The Muslim conquerors did little to explain their faith to their new subjects or to convert them to it. It might have been possible for Christians initially to regard these newcomers as a peculiar sort of Arian Christian sect, while Dyophysites would note with approval that they gave honour to the Virgin Mary without tolerating a cult of her. So the sudden irruption of the Muslims might be a catastrophe, but it could be endured for the time being, particularly if it brought quieter times than the campaigns of Heraclius. The result was one of the most rapid shifts of power in history.
11
Between 634 and 637, three battles crippled the armies of Byzantium and the Sassanians. In February 638, only eight years after the Emperor Heraclius had triumphantly restored the True Cross to Christian Jerusalem, the city fell to Muslim forces after a year's siege; it was in any case a shadow of its former self, devastated only a quarter-century earlier by the Sassanian Shah Khusrau II. Sophronios, the Melchite or Chalcedonian Patriarch of Jerusalem, insisted on making the surrender in person to the Caliph Umar.

Umar entered the city in deliberate humility in plain robes, riding on a camel, and he treated the new conquest with equally deliberate forbearance.
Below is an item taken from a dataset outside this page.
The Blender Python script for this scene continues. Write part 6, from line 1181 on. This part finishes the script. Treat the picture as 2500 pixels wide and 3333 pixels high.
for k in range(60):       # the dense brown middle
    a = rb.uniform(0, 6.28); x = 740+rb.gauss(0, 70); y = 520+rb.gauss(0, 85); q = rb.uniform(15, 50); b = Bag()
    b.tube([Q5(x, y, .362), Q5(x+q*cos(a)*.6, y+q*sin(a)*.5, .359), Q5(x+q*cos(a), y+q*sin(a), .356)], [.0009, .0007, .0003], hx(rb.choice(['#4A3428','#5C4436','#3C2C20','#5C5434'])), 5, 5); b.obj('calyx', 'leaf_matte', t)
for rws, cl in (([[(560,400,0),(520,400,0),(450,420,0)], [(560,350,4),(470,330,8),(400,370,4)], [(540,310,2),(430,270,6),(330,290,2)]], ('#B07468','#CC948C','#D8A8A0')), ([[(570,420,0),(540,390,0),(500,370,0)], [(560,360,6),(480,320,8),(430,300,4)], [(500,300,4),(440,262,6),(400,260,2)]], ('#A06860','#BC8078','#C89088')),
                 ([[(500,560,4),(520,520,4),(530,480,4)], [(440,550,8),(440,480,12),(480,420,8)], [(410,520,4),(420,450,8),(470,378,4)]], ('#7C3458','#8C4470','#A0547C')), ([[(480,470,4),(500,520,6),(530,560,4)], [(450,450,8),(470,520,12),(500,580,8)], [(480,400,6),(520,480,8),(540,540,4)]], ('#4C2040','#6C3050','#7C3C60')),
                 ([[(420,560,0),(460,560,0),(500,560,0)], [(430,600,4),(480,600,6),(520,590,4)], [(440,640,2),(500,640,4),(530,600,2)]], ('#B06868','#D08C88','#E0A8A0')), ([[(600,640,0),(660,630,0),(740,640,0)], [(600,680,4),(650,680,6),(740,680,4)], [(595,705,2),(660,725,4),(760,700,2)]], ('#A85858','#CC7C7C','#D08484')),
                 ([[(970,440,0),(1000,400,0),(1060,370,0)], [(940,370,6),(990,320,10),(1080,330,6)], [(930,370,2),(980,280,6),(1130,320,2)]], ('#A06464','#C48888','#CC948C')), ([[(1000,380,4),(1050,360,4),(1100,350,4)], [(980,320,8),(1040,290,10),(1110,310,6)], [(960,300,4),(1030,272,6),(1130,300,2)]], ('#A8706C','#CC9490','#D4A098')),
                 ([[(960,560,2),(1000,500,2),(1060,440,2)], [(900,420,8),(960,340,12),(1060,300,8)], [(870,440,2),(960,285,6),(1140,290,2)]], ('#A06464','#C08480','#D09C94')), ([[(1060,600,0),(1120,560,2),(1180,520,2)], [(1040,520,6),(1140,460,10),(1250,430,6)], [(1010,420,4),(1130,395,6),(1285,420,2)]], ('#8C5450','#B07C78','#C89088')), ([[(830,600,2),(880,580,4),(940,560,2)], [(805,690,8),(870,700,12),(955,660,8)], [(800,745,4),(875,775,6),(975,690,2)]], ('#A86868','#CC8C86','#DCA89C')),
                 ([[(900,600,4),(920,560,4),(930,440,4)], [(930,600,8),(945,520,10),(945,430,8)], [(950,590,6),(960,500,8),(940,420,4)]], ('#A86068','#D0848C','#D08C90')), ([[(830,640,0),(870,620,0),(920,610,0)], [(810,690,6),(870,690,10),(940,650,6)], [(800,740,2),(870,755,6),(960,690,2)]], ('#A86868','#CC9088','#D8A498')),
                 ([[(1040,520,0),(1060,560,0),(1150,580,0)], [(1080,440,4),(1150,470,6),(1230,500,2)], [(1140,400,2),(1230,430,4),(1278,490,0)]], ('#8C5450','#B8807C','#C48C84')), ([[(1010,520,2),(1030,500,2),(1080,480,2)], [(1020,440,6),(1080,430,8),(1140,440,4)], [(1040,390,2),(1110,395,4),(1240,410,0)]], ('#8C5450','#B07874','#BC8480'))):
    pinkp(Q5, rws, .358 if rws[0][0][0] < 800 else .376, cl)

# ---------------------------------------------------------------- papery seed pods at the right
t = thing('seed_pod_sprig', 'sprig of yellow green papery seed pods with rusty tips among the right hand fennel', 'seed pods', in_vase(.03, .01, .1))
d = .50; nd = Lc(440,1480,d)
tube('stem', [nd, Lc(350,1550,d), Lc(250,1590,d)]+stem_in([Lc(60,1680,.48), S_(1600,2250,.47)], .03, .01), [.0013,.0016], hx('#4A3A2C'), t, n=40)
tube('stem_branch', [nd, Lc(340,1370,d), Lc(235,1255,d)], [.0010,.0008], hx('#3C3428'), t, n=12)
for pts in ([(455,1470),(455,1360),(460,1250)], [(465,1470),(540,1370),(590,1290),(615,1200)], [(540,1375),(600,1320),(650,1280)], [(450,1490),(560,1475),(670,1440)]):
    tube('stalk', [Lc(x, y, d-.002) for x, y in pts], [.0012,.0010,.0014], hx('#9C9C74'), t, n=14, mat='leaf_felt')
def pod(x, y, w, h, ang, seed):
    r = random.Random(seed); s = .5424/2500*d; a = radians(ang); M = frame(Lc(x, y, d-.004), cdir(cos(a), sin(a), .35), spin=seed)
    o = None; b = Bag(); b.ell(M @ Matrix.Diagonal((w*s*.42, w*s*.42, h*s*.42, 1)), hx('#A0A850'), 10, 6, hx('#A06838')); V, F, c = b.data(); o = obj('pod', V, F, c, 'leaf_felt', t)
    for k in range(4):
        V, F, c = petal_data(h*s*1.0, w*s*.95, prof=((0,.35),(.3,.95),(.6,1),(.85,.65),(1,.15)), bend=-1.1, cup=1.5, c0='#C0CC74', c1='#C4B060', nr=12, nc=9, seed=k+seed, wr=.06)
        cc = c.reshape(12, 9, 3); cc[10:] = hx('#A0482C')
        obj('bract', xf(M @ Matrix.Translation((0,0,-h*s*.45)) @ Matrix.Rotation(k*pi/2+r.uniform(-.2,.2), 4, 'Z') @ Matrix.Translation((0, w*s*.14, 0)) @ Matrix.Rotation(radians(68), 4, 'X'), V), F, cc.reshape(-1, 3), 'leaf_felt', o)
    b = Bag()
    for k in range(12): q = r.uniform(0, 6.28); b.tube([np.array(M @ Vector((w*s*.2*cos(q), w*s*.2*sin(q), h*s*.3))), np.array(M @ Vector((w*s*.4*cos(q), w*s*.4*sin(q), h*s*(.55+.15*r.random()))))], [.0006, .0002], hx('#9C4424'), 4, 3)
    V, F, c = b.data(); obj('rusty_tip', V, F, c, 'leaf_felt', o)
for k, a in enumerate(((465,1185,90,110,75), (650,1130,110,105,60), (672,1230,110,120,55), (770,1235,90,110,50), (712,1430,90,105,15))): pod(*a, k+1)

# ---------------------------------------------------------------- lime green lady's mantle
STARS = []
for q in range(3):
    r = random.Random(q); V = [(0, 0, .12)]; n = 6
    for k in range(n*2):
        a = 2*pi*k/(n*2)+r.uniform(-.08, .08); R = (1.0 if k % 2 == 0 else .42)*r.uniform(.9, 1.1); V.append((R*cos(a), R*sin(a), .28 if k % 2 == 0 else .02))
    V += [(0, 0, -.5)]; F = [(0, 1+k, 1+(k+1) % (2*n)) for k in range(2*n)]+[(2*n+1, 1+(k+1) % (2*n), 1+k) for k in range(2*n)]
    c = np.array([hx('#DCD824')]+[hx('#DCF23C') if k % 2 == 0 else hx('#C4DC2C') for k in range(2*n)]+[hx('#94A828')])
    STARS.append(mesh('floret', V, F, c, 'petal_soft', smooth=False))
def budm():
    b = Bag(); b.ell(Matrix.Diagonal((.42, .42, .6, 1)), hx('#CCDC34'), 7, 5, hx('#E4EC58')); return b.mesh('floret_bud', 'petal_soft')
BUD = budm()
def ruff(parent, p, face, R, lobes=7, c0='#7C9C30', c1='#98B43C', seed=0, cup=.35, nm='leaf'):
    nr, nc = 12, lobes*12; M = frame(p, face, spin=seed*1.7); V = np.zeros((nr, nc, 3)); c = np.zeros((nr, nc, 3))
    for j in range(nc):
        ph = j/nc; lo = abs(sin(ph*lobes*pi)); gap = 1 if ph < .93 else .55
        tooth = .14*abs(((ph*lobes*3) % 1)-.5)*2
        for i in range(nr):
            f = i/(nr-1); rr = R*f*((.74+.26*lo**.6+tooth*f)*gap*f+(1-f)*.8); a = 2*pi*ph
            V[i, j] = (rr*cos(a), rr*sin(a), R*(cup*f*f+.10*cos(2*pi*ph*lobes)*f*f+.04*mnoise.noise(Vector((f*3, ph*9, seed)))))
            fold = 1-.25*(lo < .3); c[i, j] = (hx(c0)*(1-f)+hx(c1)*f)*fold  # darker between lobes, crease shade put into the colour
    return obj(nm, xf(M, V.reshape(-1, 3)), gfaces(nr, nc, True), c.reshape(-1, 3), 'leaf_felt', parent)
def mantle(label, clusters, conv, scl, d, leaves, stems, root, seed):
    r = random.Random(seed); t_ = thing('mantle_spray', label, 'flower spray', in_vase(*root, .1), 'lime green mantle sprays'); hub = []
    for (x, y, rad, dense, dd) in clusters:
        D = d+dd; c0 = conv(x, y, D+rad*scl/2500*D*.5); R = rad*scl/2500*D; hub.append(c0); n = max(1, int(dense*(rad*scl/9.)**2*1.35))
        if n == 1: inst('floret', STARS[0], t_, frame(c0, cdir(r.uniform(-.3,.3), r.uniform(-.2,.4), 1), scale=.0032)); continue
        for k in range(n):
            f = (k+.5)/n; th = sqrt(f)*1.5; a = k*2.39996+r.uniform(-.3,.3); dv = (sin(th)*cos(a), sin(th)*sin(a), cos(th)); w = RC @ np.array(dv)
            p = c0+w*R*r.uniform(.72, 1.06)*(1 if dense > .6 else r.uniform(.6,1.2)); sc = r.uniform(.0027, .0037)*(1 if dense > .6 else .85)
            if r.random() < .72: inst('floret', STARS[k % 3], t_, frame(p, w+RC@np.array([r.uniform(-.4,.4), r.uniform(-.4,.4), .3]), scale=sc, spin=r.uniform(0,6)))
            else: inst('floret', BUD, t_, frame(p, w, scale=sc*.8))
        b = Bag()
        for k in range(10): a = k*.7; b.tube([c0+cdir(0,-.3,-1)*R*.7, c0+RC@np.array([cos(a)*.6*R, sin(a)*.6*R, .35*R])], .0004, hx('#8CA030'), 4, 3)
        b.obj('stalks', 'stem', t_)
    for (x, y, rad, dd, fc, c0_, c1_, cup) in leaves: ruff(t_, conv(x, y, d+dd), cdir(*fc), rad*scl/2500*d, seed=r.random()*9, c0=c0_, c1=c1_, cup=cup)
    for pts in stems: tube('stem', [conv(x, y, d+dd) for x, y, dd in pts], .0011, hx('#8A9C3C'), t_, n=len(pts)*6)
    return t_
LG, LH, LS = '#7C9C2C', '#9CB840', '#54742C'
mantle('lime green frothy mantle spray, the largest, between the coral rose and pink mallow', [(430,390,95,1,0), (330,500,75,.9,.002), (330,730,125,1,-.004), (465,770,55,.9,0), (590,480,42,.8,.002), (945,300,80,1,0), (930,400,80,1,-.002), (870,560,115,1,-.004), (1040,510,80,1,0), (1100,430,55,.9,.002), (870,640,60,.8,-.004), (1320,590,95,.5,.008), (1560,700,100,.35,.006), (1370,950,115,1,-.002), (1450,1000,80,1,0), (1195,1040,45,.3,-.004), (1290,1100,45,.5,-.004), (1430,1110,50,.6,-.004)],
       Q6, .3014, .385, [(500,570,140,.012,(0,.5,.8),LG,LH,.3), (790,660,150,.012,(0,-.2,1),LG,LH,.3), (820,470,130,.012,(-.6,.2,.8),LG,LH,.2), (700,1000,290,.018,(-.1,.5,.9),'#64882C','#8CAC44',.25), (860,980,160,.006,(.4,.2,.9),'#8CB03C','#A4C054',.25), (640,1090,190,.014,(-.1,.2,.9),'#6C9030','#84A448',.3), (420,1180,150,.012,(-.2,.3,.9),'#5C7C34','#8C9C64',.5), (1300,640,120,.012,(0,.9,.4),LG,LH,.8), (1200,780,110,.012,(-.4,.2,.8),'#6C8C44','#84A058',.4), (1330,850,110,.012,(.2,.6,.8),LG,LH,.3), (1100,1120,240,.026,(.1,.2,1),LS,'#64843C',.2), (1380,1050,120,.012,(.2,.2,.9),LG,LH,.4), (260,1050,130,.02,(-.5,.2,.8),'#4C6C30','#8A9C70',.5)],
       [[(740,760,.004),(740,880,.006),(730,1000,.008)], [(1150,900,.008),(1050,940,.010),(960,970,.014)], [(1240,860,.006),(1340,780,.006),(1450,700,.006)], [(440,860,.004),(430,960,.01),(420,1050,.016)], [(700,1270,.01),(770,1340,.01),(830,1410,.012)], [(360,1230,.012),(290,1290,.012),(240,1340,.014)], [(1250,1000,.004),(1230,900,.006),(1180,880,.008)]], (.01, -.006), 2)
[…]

He knew that he was fulfilling the design of the Prophet in doing so, because the conquest of Jerusalem was no incidental military victory. Umar signified the triumph of Islam on the vacant site of the Temple by building a mosque above the ruins. In doing so, the Caliph achieved what the Emperor Julian the Apostate (see p. 217) had planned long before: to restore honour and splendour to this long-desecrated sacred site which Christians had deliberately spurned, and whose memory had been so vital for Muhammad. In the early 690s the Caliph 'Abd al-Malik outdid Umar's first monument with an extraordinary domed structure, now often called the Mosque of Umar - a double error, since it was built neither as a mosque nor by Umar. The function of this 'Dome of the Rock' seems originally to have been to mark the victory of Muhammad's revelation over Christianity, by creating a building which would be as impressive as anything that Christianity had put up - the Caliph would have known the reputation of the Church of Hagia Sophia in Constantinople, then already a century and a half old (see pp. 429-31). The Dome of the Rock bears the earliest datable set of texts from the Qur'an, including the famous rebuke to those who worship the Trinity, and it exhibits the earliest datable use of the word 'Muslim'. Even though it reversed Christian mistreatment of the Temple, it was probably built by Christian craftsmen, and its architectural forms are derived from those of Byzantium.
12

Really this was logical. What the Dome of the Rock proclaimed was the arrival of a new empire which would replace the surviving Christian empire of the Byzantines; the city of Constantinople was now the goal of what seemed an unstoppable programme of conquest. Islam did not succeed in this ultimate aim - yet. In 678, after five years of repeated attacks, the Byzantine Emperor Constantine IV finally repulsed the besiegers, but other Islamic armies pressed on to the furthest coasts of North Africa. From their conquest of Alexandria and all Egypt by 641, they took a half-century of hard fighting to reach the Straits of Gibraltar, but then they went on to seize virtually the entire Iberian peninsula: they were checked in their advance northwards only in central France at a battle near Poitiers in 732 or 733. The two Christian victories at Constantinople and in France between them preserved a Europe in which Christianity remained dominant, and as a result the centre of energy and unfettered development and change in the Christian world decisively shifted west from its old Eastern centres. By contrast, a crushing Islamic victory over Chinese armies in what is now Kyrgyzstan in 751 laid open Central Asia to Islam, bringing eventual ruin to the Church of the East.